A language kept alive on life support, literally

Benjamin Barrett gogaku at IX.NETCOM.COM
Mon Jan 21 19:13:18 UTC 2008

Historically, it's generally been the opposite: "You Indian, you better
speak English and get rid of your unchristian ways". Today, I think it's
safe to say that nearly every NA tribe in the US (for starters) has a
program or a strong interest in reviving their language. I don't think
there's any linguist trying to force native tongues on their peoples,
but there are linguists working to preserve tongues that some  peoples
aren't interested in saving just in case those peoples someday do want
to revive them. BB

Charles Doyle wrote:
> In my Milton class, when asked to explain what the literary scholars (with decorous Latinity) term Adam's "uxoriousness," I defined it (with decorous clipping) as his being "whipped." The students, nearly all white, understood immediately, perfectly, and guffawingly.
> But I agree with Wilson's (and Dennis B's) point about language preservation.
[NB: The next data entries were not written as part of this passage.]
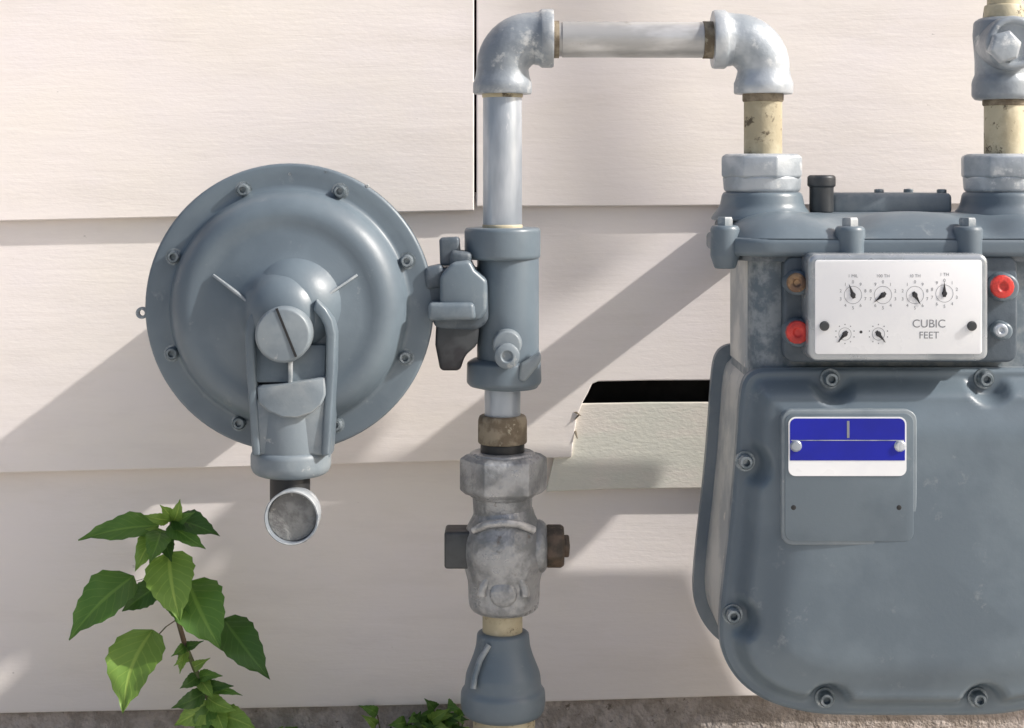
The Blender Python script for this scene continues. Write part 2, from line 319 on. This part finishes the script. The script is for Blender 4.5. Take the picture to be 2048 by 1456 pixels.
leg('housing_rim_left',[(526,598),(506,618),(494,640),(489,668),(492,740),(498,820),(504,912),(520,912),(515,820),(510,740),(508,672),(512,652),(520,636),(534,620)],M_paint)
leg('housing_rim_right',[(632,598),(652,618),(665,640),(671,668),(669,740),(664,820),(658,912),(642,912),(647,820),(651,740),(652,672),(648,652),(640,636),(626,620)],M_paint)
def slab(name,pts,m,th=0.03,bevel=0.003,blim=25):
    f=[W(x,y,d) for x,y,d in pts]; b=[Vector((v.x,v.y+th,v.z)) for v in f]; n=len(f)
    Fc=[tuple(range(n)),tuple(range(2*n-1,n-1,-1))]+[(i,(i+1)%n,n+(i+1)%n,n+i) for i in range(n)]
    return mk(name,f+b,Fc,m,reg,bevel=bevel,blim=blim)
slab('housing_floor',[(508,690,-0.278),(652,690,-0.278),(650,765,-0.287),(512,765,-0.287)],M_paint,bevel=0.001)
prism('housing_web',[(576,700),(583,700),(583,775),(576,775)],-0.294,-0.25,M_paint_l,reg,bevel=0.0006)
slab('housing_lower',[(510,796,-0.292),(652,796,-0.292),(650,912,-0.290),(512,912,-0.290)],M_paint_l,bevel=0.004)
slab('housing_scoop',[(513,772,-.292),(558,769,-.296),(605,762,-.296),(651,753,-.292),(651,790,-.296),(643,810,-.298),(624,826,-.300),(594,836,-.301),(564,835,-.301),(536,824,-.299),(516,806,-.296)],M_paint_l,bevel=0.0025)
VY=-0.262
vt('vent_neck',582,VY,[(800,70),(860,72),(902,73)],M_paint_l,reg)
vt('vent_lip',582,VY,[(898,74),(906,80),(932,80),(944,74),(950,60)],M_paint_l,reg,r=0.003)
sV=s(-0.3)
lathe('adjust_cap',W(572,665,-0.29),(0.02,-1,0.0),rnd([(0.0005,-0.03),(55*sV,-0.03),(56*sV,0.022),(52*sV,0.026),(0.0005,0.0262)],0.0015),M_paint_l,reg,segs=64)
a=W(553,617,-0.3168); b=W(592,714,-0.3168); d=(b-a).normalized(); n_=d.cross(Vector((0,1,0)))*0.0011
mk('adjust_cap_slot_shade',[a-n_,a+n_,b+n_,b-n_,a-n_+Vector((0,.004,0)),a+n_+Vector((0,.004,0)),b+n_+Vector((0,.004,0)),b-n_+Vector((0,.004,0))],[(0,1,2,3),(4,7,6,5),(0,4,5,1),(1,5,6,2),(2,6,7,3),(3,7,4,0)],M_black,reg,smooth=False)  # raised black bar; the groove's shade is put into its colour
vt('vent_stub',580,VY-0.01,[(940,40),(1050,40)],M_black,reg)
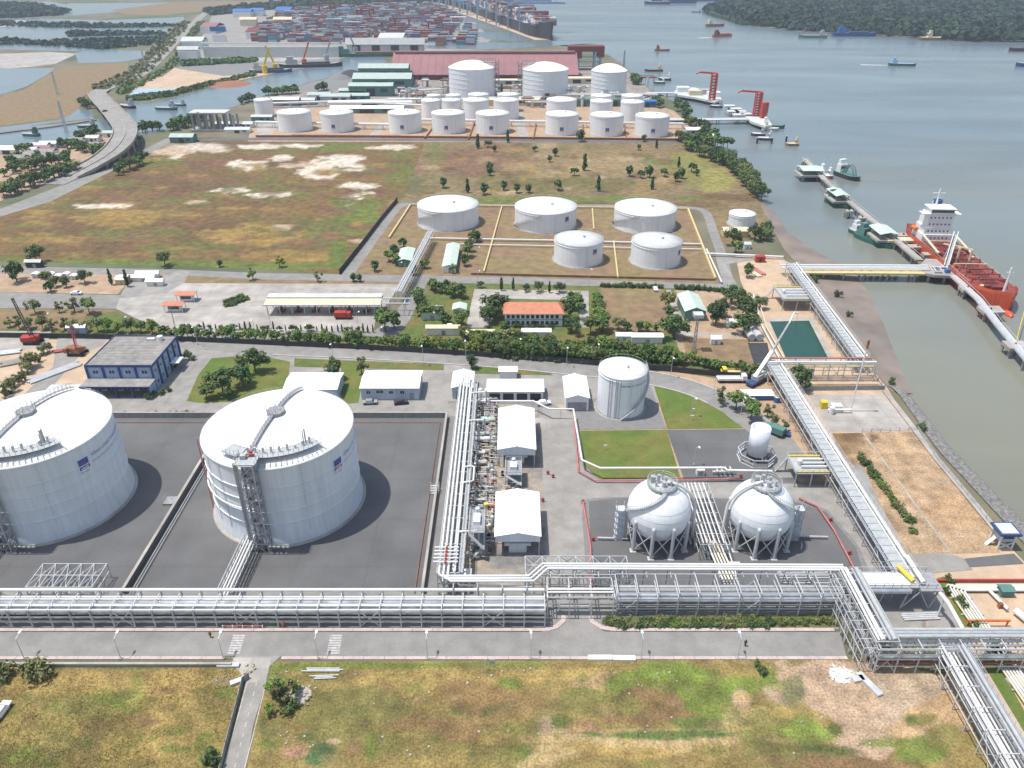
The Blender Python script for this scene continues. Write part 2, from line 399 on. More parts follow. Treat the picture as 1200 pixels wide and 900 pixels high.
for i in range(n - 1):
	for j in range(K - 1):
		b.f.append([i * K + j, i * K + j + 1, (i + 1) * K + j + 1, (i + 1) * K + j]); b.mi.append(1 if j == K - 2 or j == K - 3 and False else 0); b.sm.append(False)
b.build('stone_revetment', ['rock', 'asphalt_dark'], kind='structure')
strip('revetment_crest_path', [(1036, 458), (1066, 497), (1098, 540), (1140, 590), (1166, 622)], 1.6, None, .38, 'concrete')
isl = [(823, 12), (832, 17), (850, 22), (868, 28), (890, 31), (920, 34), (950, 37), (985, 39), (1010, 40), (1045, 42), (1090, 45), (1140, 48), (1220, 48), (1320, 44), (1500, 30), (1500, -12), (1200, -14), (1000, -10), (900, -4), (848, 4)]
b = MB(); b.prism([xy(P(*p)) for p in isl], SEA - 1, SEA + .8); b.build('island', 'mud', kind='structure')
def pond(name, pts, z=.08, m='creek'): return surface(name, pts, z, m)
pond('creek', [(196, 152), (160, 160), (150, 150), (148, 122), (178, 120), (198, 116), (235, 106), (268, 99), (300, 90), (330, 85), (395, 73), (405, 67), (450, 65), (452, 75), (400, 88), (360, 97), (335, 106), (300, 115), (275, 125), (240, 135), (210, 145)])
pond('creek_mouth', [(700, 50), (652, 53.5), (600, 57), (560, 58), (500, 57), (452, 65), (452, 61), (500, 53), (560, 49.5), (600, 50), (640, 47.5)], .07)
pond('left_canal', [(-300, 195), (-300, 170), (0, 150), (60, 146), (110, 140), (150, 138), (158, 152), (140, 156), (105, 152), (88, 163), (60, 172), (20, 178), (-100, 190)])
pond('upper_canal', [(-300, 168), (0, 149), (70, 141), (90, 128), (108, 130), (110, 139), (60, 144), (0, 152.5), (-300, 180)], .05)
pond('wetland_pond', [(0, 80), (0, 111), (30, 102), (55, 88), (65, 80)])
pond('wetland_pond', [(-40, 80), (-40, 125), (0, 112), (0, 80)])
pond('wetland_pond', [(88, 62), (92, 74), (140, 73), (168, 68), (172, 60), (110, 57)])
pond('marsh_water', [(-60, 24), (40, 21), (120, 24), (215, 20), (217, 24), (190, 30), (198, 36), (180, 46), (120, 50), (60, 48), (0, 47), (-60, 46)])
pond('marsh_water', [(-60, 50), (30, 50), (110, 51), (150, 54), (90, 60), (0, 58), (-60, 60)], .07)
pond('marsh_water', [(80, 4), (200, 3), (290, 1), (170, 10), (140, 14), (60, 20), (70, 12)], .07)
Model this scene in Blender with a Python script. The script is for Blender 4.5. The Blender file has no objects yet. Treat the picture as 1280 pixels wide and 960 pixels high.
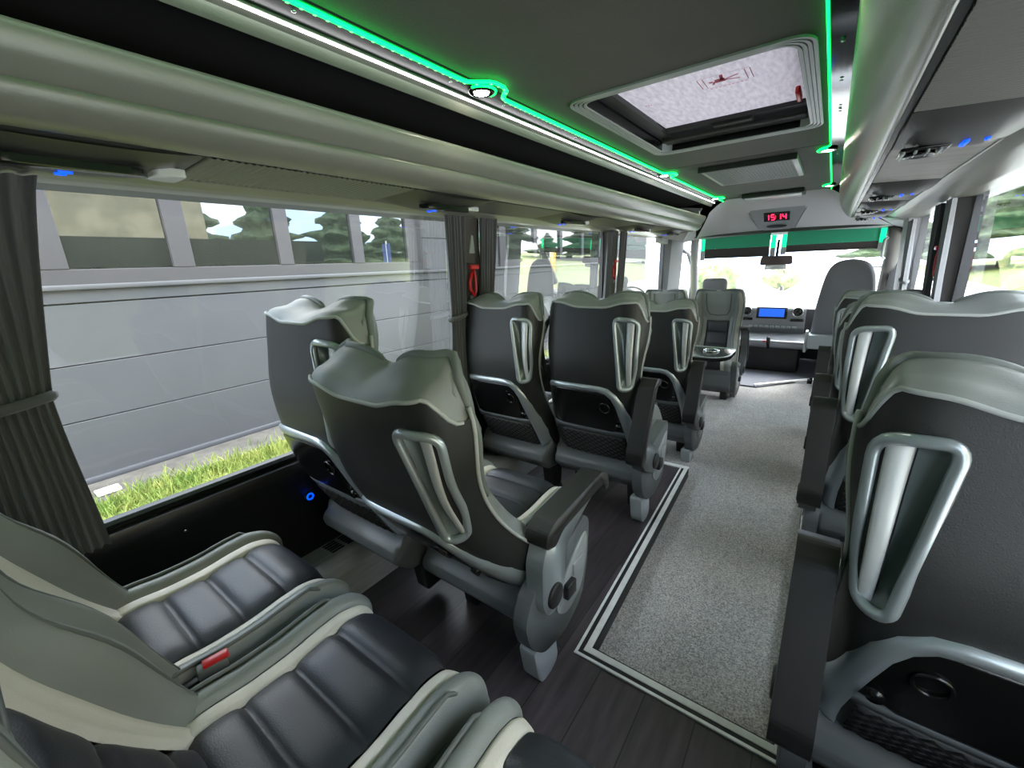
import bpy, bmesh, math, random
import numpy as np
from mathutils import Vector, Matrix, noise
random.seed(7)
sc = bpy.context.scene
COL = sc.collection
# ---------------------------------------------------------------- camera
cam_d = bpy.data.cameras.new('camera'); cam = bpy.data.objects.new('camera', cam_d); COL.objects.link(cam)
cam_d.sensor_width = 36.0; cam_d.lens = 524.27 / 1280 * 36; cam_d.clip_start = 0.02; cam_d.clip_end = 500
CR = Vector((0.80680975, 0.58944907, -0.04009773)); CU = Vector((-0.12885159, 0.24178872, 0.96173566)); CF = Vector((-0.57658936, 0.77077105, -0.27102895))
cam.matrix_world = Matrix(((CR.x, CU.x, -CF.x, 0), (CR.y, CU.y, -CF.y, 0), (CR.z, CU.z, -CF.z, 1.15), (0, 0, 0, 1)))
sc.camera = cam
# ---------------------------------------------------------------- sky and exposure
sc.view_settings.view_transform = 'Standard'; sc.view_settings.look = 'None'
sc.view_settings.gamma = 1.0; sc.view_settings.use_curve_mapping = False
sc.view_settings.exposure = 0.9
w = bpy.data.worlds.new('sky'); sc.world = w; w.use_nodes = True
wn, wl = w.node_tree.nodes, w.node_tree.links
bgn = wn['Background']; tc = wn.new('ShaderNodeTexCoord'); mp = wn.new('ShaderNodeMapping'); mp.inputs['Scale'].default_value = (1, 1, 2.6)
nz = wn.new('ShaderNodeTexNoise'); nz.inputs['Scale'].default_value = 3.2; nz.inputs['Detail'].default_value = 7; nz.inputs['Roughness'].default_value = .55
cr = wn.new('ShaderNodeValToRGB'); cr.color_ramp.elements[0].position = .42; cr.color_ramp.elements[0].color = (.42, .58, .82, 1)
cr.color_ramp.elements[1].position = .56; cr.color_ramp.elements[1].color = (1, 1, 1, 1)
wl.new(tc.outputs['Generated'], mp.inputs['Vector']); wl.new(mp.outputs[0], nz.inputs['Vector']); wl.new(nz.outputs['Fac'], cr.inputs['Fac'])
wl.new(cr.outputs['Color'], bgn.inputs['Color']); bgn.inputs['Strength'].default_value = 7.5
sund = bpy.data.lights.new('sun', 'SUN'); sund.energy = 3.0; sund.angle = math.radians(25); sund.color = (1, .97, .92)
sun = bpy.data.objects.new('sun', sund); COL.objects.link(sun); sun.rotation_euler = (math.radians(-38), math.radians(10), 0)
# ---------------------------------------------------------------- materials
MATS = {}
def mat(name, col, rough=.5, metal=0, bump=0, bscale=60, var=0, vscale=8, emit=None, estr=0, alpha=None, stretch=(1, 1, 1), spec=.5, sheen=0, detail=4):
    m = bpy.data.materials.new(name); m.use_nodes = True; n, l = m.node_tree.nodes, m.node_tree.links
    b = n['Principled BSDF']; b.inputs['Base Color'].default_value = (*col, 1); b.inputs['Roughness'].default_value = rough
    b.inputs['Metallic'].default_value = metal; b.inputs['Specular IOR Level'].default_value = spec
    if sheen: b.inputs['Sheen Weight'].default_value = sheen
    t = n.new('ShaderNodeTexCoord'); mpp = n.new('ShaderNodeMapping'); mpp.inputs['Scale'].default_value = stretch
    l.new(t.outputs['Object'], mpp.inputs['Vector'])
    if var:
        a = n.new('ShaderNodeTexNoise'); a.inputs['Scale'].default_value = vscale; a.inputs['Detail'].default_value = detail
        mx = n.new('ShaderNodeMix'); mx.data_type = 'RGBA'; mx.inputs['A'].default_value = (*[c * (1 - var) for c in col], 1)
        mx.inputs['B'].default_value = (*[min(1, c * (1 + var)) for c in col], 1)
        rp = n.new('ShaderNodeMapRange'); rp.inputs['From Min'].default_value = .32; rp.inputs['From Max'].default_value = .68
        l.new(mpp.outputs[0], a.inputs['Vector']); l.new(a.outputs['Fac'], rp.inputs['Value']); l.new(rp.outputs[0], mx.inputs['Factor']); l.new(mx.outputs['Result'], b.inputs['Base Color'])
    if bump:
        a = n.new('ShaderNodeTexNoise'); a.inputs['Scale'].default_value = bscale; a.inputs['Detail'].default_value = 3
        bp = n.new('ShaderNodeBump'); bp.inputs['Strength'].default_value = bump; bp.inputs['Distance'].default_value = .002
        l.new(mpp.outputs[0], a.inputs['Vector']); l.new(a.outputs['Fac'], bp.inputs['Height']); l.new(bp.outputs[0], b.inputs['Normal'])
    if emit: b.inputs['Emission Color'].default_value = (*emit, 1); b.inputs['Emission Strength'].default_value = estr
    MATS[name] = m; return m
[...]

It's a form of prescriptivism: "You, little peasant native boy, ought to talk like your great-grandparents!"
> --Charlie
> ____________________________________________________________
> ---- Original message ----
>> Date: Sat, 19 Jan 2008 20:23:20 +0000
>> From: ronbutters at AOL.COM
>> Well, "pussy-whipped" is not an exclusively BE expression. It seems to me likely that it did not even originate in BE.
>> -----------------------------
>> Wilson writes:
>> there are even expressions in BE that can't quite be translated into sE, e.g. "pussy-whipped" is not simply an obscene way of saying "hen-pecked."